▸ **Stated exercise**
Transcribe the listing below word for word.

***

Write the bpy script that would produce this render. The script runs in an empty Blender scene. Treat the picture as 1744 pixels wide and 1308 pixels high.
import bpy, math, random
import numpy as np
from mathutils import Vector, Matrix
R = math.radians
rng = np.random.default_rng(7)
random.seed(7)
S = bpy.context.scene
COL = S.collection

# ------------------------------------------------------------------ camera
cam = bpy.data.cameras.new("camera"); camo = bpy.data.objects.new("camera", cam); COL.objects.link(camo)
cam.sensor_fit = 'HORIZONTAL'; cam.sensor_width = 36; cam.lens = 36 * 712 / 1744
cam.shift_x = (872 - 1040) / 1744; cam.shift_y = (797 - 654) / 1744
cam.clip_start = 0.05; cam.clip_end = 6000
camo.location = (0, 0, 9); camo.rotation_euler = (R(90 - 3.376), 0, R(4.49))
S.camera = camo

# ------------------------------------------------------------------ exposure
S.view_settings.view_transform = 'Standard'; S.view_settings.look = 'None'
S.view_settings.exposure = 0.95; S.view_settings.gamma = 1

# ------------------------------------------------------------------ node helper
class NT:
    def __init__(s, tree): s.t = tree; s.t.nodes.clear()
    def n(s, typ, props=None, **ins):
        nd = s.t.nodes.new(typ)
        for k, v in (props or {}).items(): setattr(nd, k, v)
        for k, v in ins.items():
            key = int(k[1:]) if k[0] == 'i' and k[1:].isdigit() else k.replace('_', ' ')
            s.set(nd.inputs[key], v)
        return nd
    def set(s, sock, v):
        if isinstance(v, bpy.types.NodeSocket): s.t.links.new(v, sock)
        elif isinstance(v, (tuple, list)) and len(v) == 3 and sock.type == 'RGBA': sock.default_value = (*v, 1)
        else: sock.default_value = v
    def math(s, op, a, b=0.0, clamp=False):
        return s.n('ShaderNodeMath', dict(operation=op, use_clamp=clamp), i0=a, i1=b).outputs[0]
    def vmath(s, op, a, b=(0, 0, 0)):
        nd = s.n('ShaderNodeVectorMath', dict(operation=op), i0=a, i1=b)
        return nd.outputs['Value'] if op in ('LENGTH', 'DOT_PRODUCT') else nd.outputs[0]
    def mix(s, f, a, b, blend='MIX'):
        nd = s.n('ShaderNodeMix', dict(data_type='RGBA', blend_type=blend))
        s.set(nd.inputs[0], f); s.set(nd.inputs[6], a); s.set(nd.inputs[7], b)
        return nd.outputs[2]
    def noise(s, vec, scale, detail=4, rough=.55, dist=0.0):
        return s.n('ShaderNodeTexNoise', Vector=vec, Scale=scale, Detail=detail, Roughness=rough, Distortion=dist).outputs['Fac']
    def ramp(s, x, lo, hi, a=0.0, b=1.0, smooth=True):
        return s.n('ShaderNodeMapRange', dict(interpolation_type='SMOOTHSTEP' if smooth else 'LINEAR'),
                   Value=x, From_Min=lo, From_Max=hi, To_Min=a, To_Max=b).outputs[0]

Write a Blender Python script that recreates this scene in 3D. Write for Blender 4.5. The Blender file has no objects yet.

***

▸ **Expected answer**
Write the bpy script that would produce this render. The script runs in an empty Blender scene. Treat the picture as 1744 pixels wide and 1308 pixels high.
import bpy, math, random
import numpy as np
from mathutils import Vector, Matrix
R = math.radians
rng = np.random.default_rng(7)
random.seed(7)
S = bpy.context.scene
COL = S.collection

# ------------------------------------------------------------------ camera
cam = bpy.data.cameras.new("camera"); camo = bpy.data.objects.new("camera", cam); COL.objects.link(camo)
cam.sensor_fit = 'HORIZONTAL'; cam.sensor_width = 36; cam.lens = 36 * 712 / 1744
cam.shift_x = (872 - 1040) / 1744; cam.shift_y = (797 - 654) / 1744
cam.clip_start = 0.05; cam.clip_end = 6000
camo.location = (0, 0, 9); camo.rotation_euler = (R(90 - 3.376), 0, R(4.49))
S.camera = camo

# ------------------------------------------------------------------ exposure
S.view_settings.view_transform = 'Standard'; S.view_settings.look = 'None'
S.view_settings.exposure = 0.95; S.view_settings.gamma = 1

# ------------------------------------------------------------------ node helper
class NT:
    def __init__(s, tree): s.t = tree; s.t.nodes.clear()
    def n(s, typ, props=None, **ins):
        nd = s.t.nodes.new(typ)
        for k, v in (props or {}).items(): setattr(nd, k, v)
        for k, v in ins.items():
            key = int(k[1:]) if k[0] == 'i' and k[1:].isdigit() else k.replace('_', ' ')
            s.set(nd.inputs[key], v)
        return nd
    def set(s, sock, v):
        if isinstance(v, bpy.types.NodeSocket): s.t.links.new(v, sock)
        elif isinstance(v, (tuple, list)) and len(v) == 3 and sock.type == 'RGBA': sock.default_value = (*v, 1)
        else: sock.default_value = v
    def math(s, op, a, b=0.0, clamp=False):
        return s.n('ShaderNodeMath', dict(operation=op, use_clamp=clamp), i0=a, i1=b).outputs[0]
    def vmath(s, op, a, b=(0, 0, 0)):
        nd = s.n('ShaderNodeVectorMath', dict(operation=op), i0=a, i1=b)
        return nd.outputs['Value'] if op in ('LENGTH', 'DOT_PRODUCT') else nd.outputs[0]
    def mix(s, f, a, b, blend='MIX'):
        nd = s.n('ShaderNodeMix', dict(data_type='RGBA', blend_type=blend))
        s.set(nd.inputs[0], f); s.set(nd.inputs[6], a); s.set(nd.inputs[7], b)
        return nd.outputs[2]
    def noise(s, vec, scale, detail=4, rough=.55, dist=0.0):
        return s.n('ShaderNodeTexNoise', Vector=vec, Scale=scale, Detail=detail, Roughness=rough, Distortion=dist).outputs['Fac']
    def ramp(s, x, lo, hi, a=0.0, b=1.0, smooth=True):
        return s.n('ShaderNodeMapRange', dict(interpolation_type='SMOOTHSTEP' if smooth else 'LINEAR'),
                   Value=x, From_Min=lo, From_Max=hi, To_Min=a, To_Max=b).outputs[0]

Write a Blender Python script that recreates this scene in 3D. Write for Blender 4.5. The Blender file has no objects yet.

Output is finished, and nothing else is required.